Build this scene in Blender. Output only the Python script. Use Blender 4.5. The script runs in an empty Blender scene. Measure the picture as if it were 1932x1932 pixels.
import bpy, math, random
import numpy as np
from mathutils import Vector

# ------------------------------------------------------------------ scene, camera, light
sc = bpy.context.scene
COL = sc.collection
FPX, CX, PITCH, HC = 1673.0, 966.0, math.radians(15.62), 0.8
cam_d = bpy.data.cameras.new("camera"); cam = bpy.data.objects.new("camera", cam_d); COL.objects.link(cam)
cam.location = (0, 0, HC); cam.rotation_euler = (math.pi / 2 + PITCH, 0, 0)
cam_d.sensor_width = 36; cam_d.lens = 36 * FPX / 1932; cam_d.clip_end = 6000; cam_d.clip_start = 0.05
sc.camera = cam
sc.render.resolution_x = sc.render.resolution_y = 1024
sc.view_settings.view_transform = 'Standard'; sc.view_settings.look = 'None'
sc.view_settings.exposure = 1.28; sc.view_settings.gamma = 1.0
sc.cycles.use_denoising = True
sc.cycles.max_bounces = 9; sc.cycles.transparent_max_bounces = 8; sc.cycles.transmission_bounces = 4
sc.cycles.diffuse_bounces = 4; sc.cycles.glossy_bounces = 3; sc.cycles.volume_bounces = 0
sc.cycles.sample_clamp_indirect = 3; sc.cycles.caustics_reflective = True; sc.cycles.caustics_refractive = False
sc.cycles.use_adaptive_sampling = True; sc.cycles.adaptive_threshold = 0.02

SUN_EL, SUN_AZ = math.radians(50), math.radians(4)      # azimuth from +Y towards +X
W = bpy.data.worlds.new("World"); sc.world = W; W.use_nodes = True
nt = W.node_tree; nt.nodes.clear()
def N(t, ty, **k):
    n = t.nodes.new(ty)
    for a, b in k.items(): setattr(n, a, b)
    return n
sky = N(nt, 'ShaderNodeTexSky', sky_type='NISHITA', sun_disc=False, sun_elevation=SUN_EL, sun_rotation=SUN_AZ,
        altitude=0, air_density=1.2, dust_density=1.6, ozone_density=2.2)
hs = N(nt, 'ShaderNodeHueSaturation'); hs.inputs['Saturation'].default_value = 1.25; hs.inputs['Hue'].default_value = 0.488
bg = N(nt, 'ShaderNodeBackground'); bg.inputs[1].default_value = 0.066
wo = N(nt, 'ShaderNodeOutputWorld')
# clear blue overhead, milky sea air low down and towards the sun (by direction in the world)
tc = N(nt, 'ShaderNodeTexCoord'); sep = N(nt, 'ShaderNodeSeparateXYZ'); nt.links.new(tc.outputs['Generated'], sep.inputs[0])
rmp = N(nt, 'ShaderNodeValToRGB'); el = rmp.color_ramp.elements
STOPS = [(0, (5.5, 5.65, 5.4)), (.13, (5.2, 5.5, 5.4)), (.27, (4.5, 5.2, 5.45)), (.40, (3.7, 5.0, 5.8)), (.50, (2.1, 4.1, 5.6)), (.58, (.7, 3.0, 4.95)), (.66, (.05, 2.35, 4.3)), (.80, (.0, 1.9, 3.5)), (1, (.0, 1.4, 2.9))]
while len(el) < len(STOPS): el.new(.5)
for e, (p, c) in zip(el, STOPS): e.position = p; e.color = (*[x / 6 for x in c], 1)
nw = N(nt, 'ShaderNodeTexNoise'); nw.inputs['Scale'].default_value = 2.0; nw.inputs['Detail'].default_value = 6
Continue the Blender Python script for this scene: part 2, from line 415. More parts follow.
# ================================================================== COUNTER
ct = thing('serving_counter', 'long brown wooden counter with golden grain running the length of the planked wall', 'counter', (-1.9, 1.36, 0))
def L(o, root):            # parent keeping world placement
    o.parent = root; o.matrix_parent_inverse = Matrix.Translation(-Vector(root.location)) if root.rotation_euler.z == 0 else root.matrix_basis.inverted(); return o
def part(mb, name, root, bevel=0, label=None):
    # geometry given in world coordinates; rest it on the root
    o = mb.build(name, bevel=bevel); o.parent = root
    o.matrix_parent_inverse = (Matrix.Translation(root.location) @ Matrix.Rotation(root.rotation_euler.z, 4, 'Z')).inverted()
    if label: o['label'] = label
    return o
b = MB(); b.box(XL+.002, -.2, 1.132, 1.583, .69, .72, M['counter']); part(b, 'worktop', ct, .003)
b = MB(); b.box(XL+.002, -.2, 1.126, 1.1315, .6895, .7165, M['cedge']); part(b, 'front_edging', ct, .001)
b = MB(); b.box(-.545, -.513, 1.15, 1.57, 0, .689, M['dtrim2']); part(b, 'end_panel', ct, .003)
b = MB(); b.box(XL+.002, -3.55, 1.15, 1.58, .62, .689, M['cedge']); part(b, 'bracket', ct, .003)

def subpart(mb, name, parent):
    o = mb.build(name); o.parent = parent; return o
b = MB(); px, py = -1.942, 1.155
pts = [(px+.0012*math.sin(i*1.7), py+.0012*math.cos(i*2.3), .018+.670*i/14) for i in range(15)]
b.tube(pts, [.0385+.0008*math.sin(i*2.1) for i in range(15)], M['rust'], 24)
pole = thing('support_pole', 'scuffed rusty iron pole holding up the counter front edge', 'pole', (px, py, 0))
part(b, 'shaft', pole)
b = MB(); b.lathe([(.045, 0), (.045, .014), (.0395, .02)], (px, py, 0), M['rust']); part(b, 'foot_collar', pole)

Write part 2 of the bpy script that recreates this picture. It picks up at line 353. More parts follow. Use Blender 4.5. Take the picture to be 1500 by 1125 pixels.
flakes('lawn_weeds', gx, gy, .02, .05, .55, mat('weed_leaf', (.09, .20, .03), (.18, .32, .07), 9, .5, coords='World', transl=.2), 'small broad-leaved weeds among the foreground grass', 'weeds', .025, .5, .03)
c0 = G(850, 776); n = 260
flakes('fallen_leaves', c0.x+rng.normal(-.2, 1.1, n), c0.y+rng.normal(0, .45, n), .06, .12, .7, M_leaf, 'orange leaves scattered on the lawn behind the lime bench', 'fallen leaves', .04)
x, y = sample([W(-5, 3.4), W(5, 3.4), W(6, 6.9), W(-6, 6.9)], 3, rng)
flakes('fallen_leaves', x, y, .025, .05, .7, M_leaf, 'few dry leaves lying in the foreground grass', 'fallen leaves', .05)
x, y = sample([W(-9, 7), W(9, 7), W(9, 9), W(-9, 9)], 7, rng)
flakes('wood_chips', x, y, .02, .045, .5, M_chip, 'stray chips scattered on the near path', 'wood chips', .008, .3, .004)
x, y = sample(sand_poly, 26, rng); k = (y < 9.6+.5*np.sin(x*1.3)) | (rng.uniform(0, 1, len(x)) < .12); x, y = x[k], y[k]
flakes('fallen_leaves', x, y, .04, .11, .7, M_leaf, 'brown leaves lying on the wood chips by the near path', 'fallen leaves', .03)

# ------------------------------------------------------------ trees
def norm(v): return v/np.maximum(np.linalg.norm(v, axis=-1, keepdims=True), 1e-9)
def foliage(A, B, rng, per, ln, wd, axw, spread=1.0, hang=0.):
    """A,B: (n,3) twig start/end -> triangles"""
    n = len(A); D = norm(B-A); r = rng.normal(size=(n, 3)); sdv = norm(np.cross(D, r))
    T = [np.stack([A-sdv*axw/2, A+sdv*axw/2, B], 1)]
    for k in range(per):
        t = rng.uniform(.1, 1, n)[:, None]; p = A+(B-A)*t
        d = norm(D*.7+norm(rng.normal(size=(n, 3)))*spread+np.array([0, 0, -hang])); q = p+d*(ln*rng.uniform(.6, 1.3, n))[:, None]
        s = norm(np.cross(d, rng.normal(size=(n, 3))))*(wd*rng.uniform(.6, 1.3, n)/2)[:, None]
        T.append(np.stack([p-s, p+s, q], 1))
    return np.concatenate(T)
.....
▶ Exercise requirements
Search the data for "follow". Copy every line that has it.

▶ Correct result
Continue the Blender Python script for this scene: part 2, from line 415. More parts follow.
Write part 2 of the bpy script that recreates this picture. It picks up at line 353. More parts follow. Use Blender 4.5. Take the picture to be 1500 by 1125 pixels.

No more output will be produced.